Short problem>
Search the data for the string "part" and gather each line it is in.

Start of Dataset section

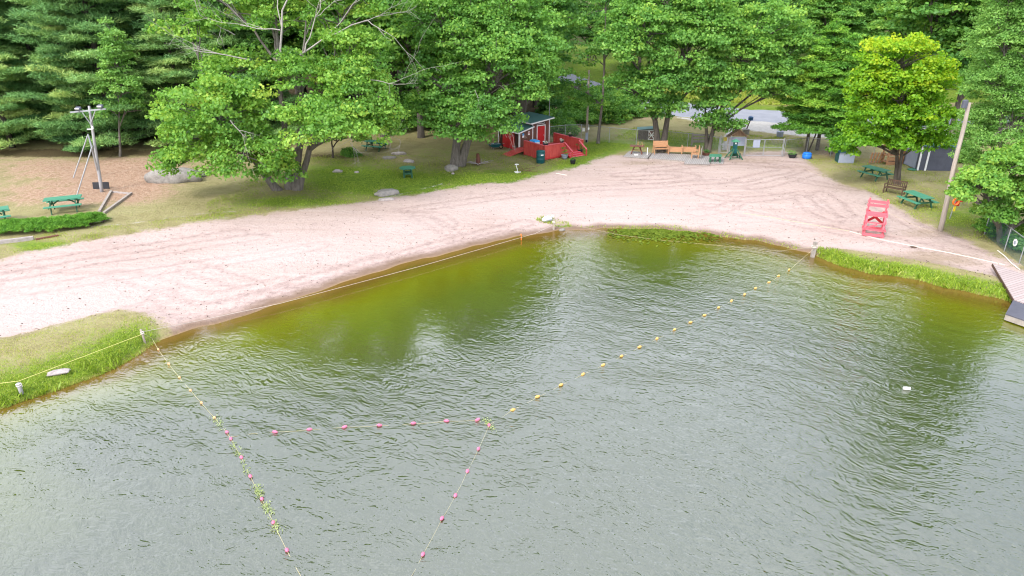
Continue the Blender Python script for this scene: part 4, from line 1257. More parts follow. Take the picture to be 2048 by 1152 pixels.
def pot(label, loc, r, h, mat, plant=True, seed=0, name='flower_pot', leafm=None, cat='flower pot', ph=.25, group=None):
    t = thing(name, label, cat, loc, 0, group)
    m = MB(); m.lathe([(r * .7, 0), (r * .92, h * .6), (r, h * .92), (r * 1.06, h * .93), (r * 1.06, h), (r * .9, h), (r * .86, h * .9)], 14); m.build('pot', mat, t, True)
    if plant:
        rng = np.random.default_rng(seed + 300)
        k = 9; c = np.column_stack([rng.normal(size=k) * r * .45, rng.normal(size=k) * r * .45, h + ph * rng.random(k)])
        V, tint, _ = puff_leaves(rng, c, np.full(k, r * .55), 22, .09, .8, .8, rng.random(k) * .4 + .3, .6)
        link(bpy.data.objects.new('plant', leaf_mesh('plant', V, tint, leafm or LM['maple'])), t)
    return t


def shed():
    A = G(1038.6, 303); Lc = G(988, 291); R = G(1098, 291.5)
    u = (R - A)[:2]; W = float(np.linalg.norm(u)); rz = math.atan2(u[1], u[0])
    Dp = float(np.linalg.norm((Lc - A)[:2])); z0 = A[2]
    r = thing('shed', 'brown beach shed with red doors, white trim and two dark green lean-to roofs', 'shed', (A[0], A[1], z0 - .03), rz)
    s = W * .42
    h0, h1, h2, h3 = 1.72, 2.02, 2.32, 2.50
    # walls: low part (0..s), tall part (s..W)
    m = MB()
    m.add([(0, 0, 0), (s, 0, 0), (s, Dp, 0), (0, Dp, 0), (0, 0, h0), (s, 0, h1), (s, Dp, h1), (0, Dp, h0)],
          [(0, 3, 2, 1), (4, 5, 6, 7), (0, 1, 5, 4), (2, 3, 7, 6), (3, 0, 4, 7)])
    m.build('low_wall', M['brown_wall'], r)
    m = MB()
    m.add([(s, -.004, 0), (W, -.004, 0), (W, Dp, 0), (s, Dp, 0), (s, -.004, h2), (W, -.004, h3), (W, Dp, h3), (s, Dp, h2)],
          [(0, 3, 2, 1), (4, 5, 6, 7), (0, 1, 5, 4), (1, 2, 6, 5), (2, 3, 7, 6), (3, 0, 4, 7)])
    m.build('tall_wall', M['brown_wall'], r)
    def roof(x0, z0_, x1, z1, name):
        m = MB(); y0, y1 = -.28, Dp + .2
        m.slab([(x0, y0, z0_), (x1, y0, z1), (x1, y1, z1), (x0, y1, z0_)], .05); o = m.build(name, M['roof_green'], r)
        f = MB()
        d = Vector((x1 - x0, 0, z1 - z0_))
        f.bar((x0, y0 - .012, z0_ - .07), (x1, y0 - .012, z1 - .07), .024, .10)
        f.bar((x0 - .012, y0, z0_ - .07), (x0 - .012, y1, z0_ - .07), .024, .10)
        f.build('fascia', M['white'], o)
    roof(-.30, h0 + .03 - .06, s, h1 + .07, 'roof'); roof(s - .3, h2 + .02, W + .3, h3 + .12, 'roof')
    # trim
    for (x, hh) in ((.03, h0 - .02), (W - .03, h3 - .02), (s + .04, h2 - .05)):
        m = MB(); m.box((x, -.02, hh / 2), (.075, .03, hh))
        if x < .1: m.box((-.015, .045, h0 / 2 - .02), (.03, .10, h0 - .05))
        if x > W - .1: m.box((W + .015, .045, h3 / 2 - .02), (.03, .09, h3 - .05))
        m.build('corner_trim', M['white'], r)
    m = MB(); m.box((-.015, Dp - .05, h0 / 2 - .02), (.03, .09, h0 - .05)); m.build('corner_trim', M['white'], r)
    # tall door
    dx = s + (W - s) * .50
    m = MB(); m.box((dx, -.02, .40 + .76), (.80, .03, 1.52)); d = m.build('door', M['red'], r)
    m = MB()
    for k in (-1, 1): m.box((dx + k * .44, -.025, .40 + .79), (.075, .045, 1.58))
    m.box((dx, -.025, .40 + 1.60), (.955, .045, .075)); m.build('door_frame', M['white'], d)
    m = MB(); m.box((dx + .3, -.045, 1.15), (.03, .03, .14)); m.build('handle', M['steel'], d)
    # double door on the side wall (faces -x)
    cy = Dp * .50
    for k in (-1, 1):
        m = MB(); m.box((-.02, cy + k * .43, .82), (.03, .84, 1.48)); d = m.build('double_door', M['red'], r)
        m = MB()
        for zz in (.35, 1.3): m.box((-.04, cy + k * .72, zz), (.012, .22, .05))
        m.build('hinge', M['steel'], d)
    m = MB(); m.box((-.17, cy + .1, .03), (.3, .9, .05)); m.build('door_sill', M['grey_wood'], r)
    # sign and notices
    m = MB(); m.box((dx - .05, -.022, 2.17), (1.02, .03, .15)); sg = m.build('sign_board', M['black'], r)
    cu = bpy.data.curves.new('lettering', 'FONT'); cu.body = 'Sunfish Beach'; cu.size = .17; cu.align_x = 'CENTER'; cu.align_y = 'CENTER'; cu.extrude = .004
    to = bpy.data.objects.new('lettering', cu); C.objects.link(to); dg = bpy.context.evaluated_depsgraph_get(); me = bpy.data.meshes.new_from_object(to.evaluated_get(dg)); me.materials.clear(); me.materials.append(M['white'])
    C.objects.unlink(to); bpy.data.objects.remove(to); o = bpy.data.objects.new('lettering', me); link(o, sg); o.location = (dx - .05, -.042, 2.17); o.rotation_euler = (PI / 2, 0, 0)
    for (x, z, w, h, mt) in ((.40, 1.42, .20, .18, 'skyblue'), (.40, 1.24, .20, .16, 'white'), (1.02, 1.47, .20, .30, 'white')):
        m = MB(); m.box((x, -.008, z), (w, .012, h)); nt = m.build('notice', M[mt], r)
        if x > 1: k = MB(); k.box((x, -.016, z + .03), (.11, .004, .13)); k.build('notice_print', M['red'], nt)
    # ------ deck
    dk = thing('deck', 'worn red painted deck with board railing, ramp and stairs, in front of the shed', 'deck', (A[0], A[1], z0 - .03), rz)
    x0, x1, y0, fz = -.40, 3.75, -3.85, .40
    m = MB(); m.box(((x0 + x1) / 2, y0 / 2 - .02, fz - .03), (x1 - x0, -y0 - .06, .06)); m.build('floor', M['deck_red'], dk)
    def rail(a, b, name='railing', zb=.05):
        a = Vector(a + (0,)); b = Vector(b + (0,)); d = b - a; L = d.length; d.normalize(); nn = Vector((-d.y, d.x, 0))
        m = MB(); k = max(2, int(L / .19)); w = L / k
        for i in range(k):
            c = a + d * (w * (i + .5)); m.box((c.x, c.y, (zb + fz + .78) / 2), (w * .965, .03, fz + .78 - zb), (0, 0, math.atan2(d.y, d.x)))
        o = m.build(name, M['rail_red'], dk)
        m = MB(); m.bar(a + Vector((0, 0, fz + .82)), b + Vector((0, 0, fz + .82)), .15, .04); m.build('handrail', M['pink'], o)
        m = MB()
        for t in np.linspace(0, 1, max(2, int(L / 1.2) + 1)):
            c = a + d * (L * t) + nn * -.0; m.box((c.x, c.y, (fz + .80) / 2), (.10, .10, fz + .80), (0, 0, math.atan2(d.y, d.x)))
        m.build('post', M['rail_red'], o)
        m = MB(); m.bar(a + Vector((0, 0, .16)) + nn * -.035, b + Vector((0, 0, .16)) + nn * -.035, .02, .05); m.build('skirt_board', M['red'], o)
        return o
    rail((x0, y0), (x0, -1.25)); rail((x0, y0), (1.75, y0)); rail((x1, y0 + .3), (x1, -.1)); rail((3.35, y0 + .02), (x1, y0 + .02))
    # ramp on the left
    m = MB(); m.slab([(x0, -1.2, fz), (x0, -.15, fz), (x0 - 1.7, -.15, .04), (x0 - 1.7, -1.2, .04)], .06); m.build('ramp', M['deck_red'], dk)
    # stairs
    for i in range(3):
        m = MB(); m.box((2.55, y0 - .16 - .27 * i, fz - .10 * (i + 1) + .02), (1.5, .29, .04)); m.build('stair_tread', M['pink'], dk)
        m = MB(); m.box((2.55, y0 - .02 - .27 * i, fz - .10 * (i + 1) + .05), (1.5, .02, .10)); m.build('stair_riser', M['red'], dk)
    for x in (1.78, 3.32):
        m = MB(); m.bar((x, y0, fz + .80), (x, y0 - 1.0, .62), .10, .05); m.build('stair_rail', M['pink'], dk)
        m = MB(); m.box((x, y0 - .96, .32), (.09, .09, .64)); m.build('stair_post', M['rail_red'], dk)
        m = MB(); m.slab([(x - .02, y0, fz), (x + .02, y0, fz), (x + .02, y0 - .95, .08), (x - .02, y0 - .95, .08)], .12); m.build('stringer', M['red'], dk)
    ca, sa = math.cos(rz), math.sin(rz)
    def W_(x, y, z): return (A[0] + x * ca - y * sa, A[1] + x * sa + y * ca, z0 - .03 + z)
    rt = fz + .84
    pot('pot of pale flowers on the handrail corner nearest the shed door', W_(-.1, y0 + .05, rt), .15, .16, M['pot'], True, 1, leafm=LM['flower'], ph=.12, group='pots on the deck railing')
    pot('wide pot with trailing plant in the middle of the front handrail', W_(.62, y0 + .45, fz), .2, .22, M['pot'], True, 2, ph=.4)
    pot('pot of pink flowers on the handrail beside the stairs', W_(1.5, y0 + .05, rt), .17, .16, M['pot'], True, 3, leafm=LM['flower'], ph=.15, group='pots on the deck railing')
    pot('pot of pink flowers on the far handrail at the right of the deck', W_(3.7, -2.3, rt), .18, .17, M['pot'], True, 4, leafm=LM['flower'], ph=.14, group='pots on the deck railing')
    # blue lidded box on the deck
    t = thing('toy_box', 'bright blue lidded box standing behind the deck railing', 'box', W_(.02, -2.1, fz), rz)
    m = MB(); m.box((0, 0, .42), (.5, .75, .84), ch=.03); m.build('bin', M['white'], t)
    m = MB(); m.box((0, 0, .89), (.56, .82, .10), ch=.05); m.build('lid', M['skyblue'], t)
    t = thing('ice_bucket', 'dark bucket with white lid behind the blue lidded box', 'bucket', W_(.45, -2.9, fz), 0)
    m = MB(); m.lathe([(.14, 0), (.18, .84), (.19, .86), (.17, .88)], 14); m.build('pail', M['dark_panel'], t, True); m = MB(); m.lathe([(.2, .885), (.2, .92), (.05, .95)], 14); m.build('lid', M['white'], t)
    # barrel and pots around
    t = thing('trash_barrel', 'dark teal plastic barrel against the deck railing', 'barrel', G(1081, 326), .3)
    m = MB(); m.lathe([(.30, 0), (.335, .05), (.345, .3), (.355, .32), (.345, .34), (.345, .58), (.355, .60), (.345, .62), (.34, .86), (.33, .88)], 20); m.build('drum', M['teal'], t, True)
    m = MB(); m.lathe([(.355, .885), (.36, .93), (.32, .99), (.10, 1.02)], 20); m.build('lid', M['teal'], t, True)
    m = MB(); m.box((0, -.352, .70), (.22, .014, .09)); m.build('label_plate', M['white'], t)
    pot('grey tub with tall green plant left of the deck stairs', G(1129, 317.5), .28, .34, M['grey_panel'], True, 5, ph=.7)
    pot('squat black cauldron pot on the lawn in front of the stairs', G(1145.5, 328), .23, .34, M['black'], True, 6, ph=.12, leafm=LM['dark'])
    pot('dark pot with dark leaves right of the deck stairs', G(1160, 307), .24, .34, M['pot'], True, 7, ph=.4, leafm=LM['dark'])
    # wheelbarrow beside the red doors
    t = thing('wheelbarrow', 'dark teal wheelbarrow with its handles up beside the red side doors', 'wheelbarrow', G(989, 298), .4)
    m = MB(); m.slab([(-.52, -.32, .42), (.52, -.36, .46), (.52, .36, .46), (-.52, .32, .42)], .03)
    m.add([(-.52, -.32, .42), (.52, -.36, .46), (.52, .36, .46), (-.52, .32, .42), (-.3, -.2, .16), (.34, -.24, .16), (.34, .24, .16), (-.3, .2, .16)], [(4, 7, 6, 5), (0, 4, 5, 1), (1, 5, 6, 2), (2, 6, 7, 3), (3, 7, 4, 0)])
    m.build('tray', M['teal'], t)
    m = MB(); m.tube([(.62, 0, .17 + .17 * math.sin(a)) if 0 else (.62 + .17 * math.cos(a), 0, .17 + .17 * math.sin(a)) for a in np.linspace(0, 2 * PI, 14)], .04, 6); m.build('wheel', M['black'], t)
    for k in (-1, 1): m = MB(); m.tube([(.6, k * .06, .17), (-.3, k * .22, .15), (-.55, k * .26, .62)], .02, 6); m.build('handle', M['orange_wood'], t)
    for k in (-1, 1): m = MB(); m.bar((-.2, k * .2, 0), (-.15, k * .18, .2), .03); m.build('leg', M['steel'], t)
    for q, (dx_, lab) in enumerate(((-.15, 'pale rake handle leaning in the teal wheelbarrow'), (.35, 'thin pale shovel handle leaning between barrow and red doors'))):
        t2 = thing('garden_tool', lab, 'garden tool', G(989, 298) + np.array([dx_, .1, .42]), 0)
        m = MB(); m.tube([(0, 0, 0), (.12 + .1 * q, .25, 1.0)], .018, 6); m.build('shaft', M['orange_wood'], t2)
        m = MB(); m.box((0, -.02, .02), (.2, .03, .12)); m.build('blade', M['steel'], t2)
    # white plant stand
    t = thing('plant_stand', 'white scrolled metal plant stand on the lawn in front of the ramp', 'plant stand', G(1034, 345), 0)
    def ring(cx, cy, cz, rr): return [(cx + rr * math.cos(a), cy + rr * .9 * math.sin(a), cz) for a in np.linspace(0, 2 * PI, 16)]
    m = MB(); m.tube(ring(-.02, 0, .62, .14), .022, 6, False); m.build('top_ring', M['white'], t)
    m = MB(); m.tube([(-.06, -.05, .62), (-.05, 0, .45), (.02, 0, .28), (.03, 0, .05)], .028, 6); m.build('stem', M['white'], t)
    for k, a in enumerate((.3, 2.4, 4.5)): m = MB(); m.tube(ring(.03 + .14 * math.cos(a), .14 * math.sin(a), .03, .12), .022, 6, False); m.build('foot', M['white'], t)
    # stump
    b = G(956, 329); t = thing('tree_stump', 'broken reddish stump with pale roots on the lawn beside the twin trunk', 'stump', b, 0)
    v, f = tube_np([limb(RNG, (0, 0, -.1), (0, 0, .85), .22, .12, 7, 0, .12)], 9); link(bpy.data.objects.new('trunk', np_mesh('trunk', v, f, M['orange_wood'] if 0 else M['redbrown'], True)), t)
    p = []
    for k in range(9):
        a = k * .7 + RNG.normal() * .2; p += twigs(RNG, (.1 * math.cos(a), .1 * math.sin(a), .1), (.8 * math.cos(a), .6 * math.sin(a), .10 + .12 * RNG.random()), .05, 1, 2)
    v, f = tube_np(p, 5); link(bpy.data.objects.new('roots', np_mesh('roots', v, f, M['deadwood'], True)), t)
    # fallen twigs near the plant stand
    p = []
    for k in range(10):
        a = G(1046 + RNG.random() * 22, 335 + RNG.random() * 12, .02); p += twigs(RNG, a, a + np.array([RNG.normal() * .5, RNG.normal() * .4, .06]), .015, 1, 2)
    v, f = tube_np(p, 4); tag(link(bpy.data.objects.new('twig_heap', np_mesh('twig_heap', v, f, M['redbrown']))), 'low heap of brown twigs on the lawn right of the white plant stand', 'twigs')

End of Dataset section

Result of this task>
Continue the Blender Python script for this scene: part 4, from line 1257. More parts follow. Take the picture to be 2048 by 1152 pixels.
    # walls: low part (0..s), tall part (s..W)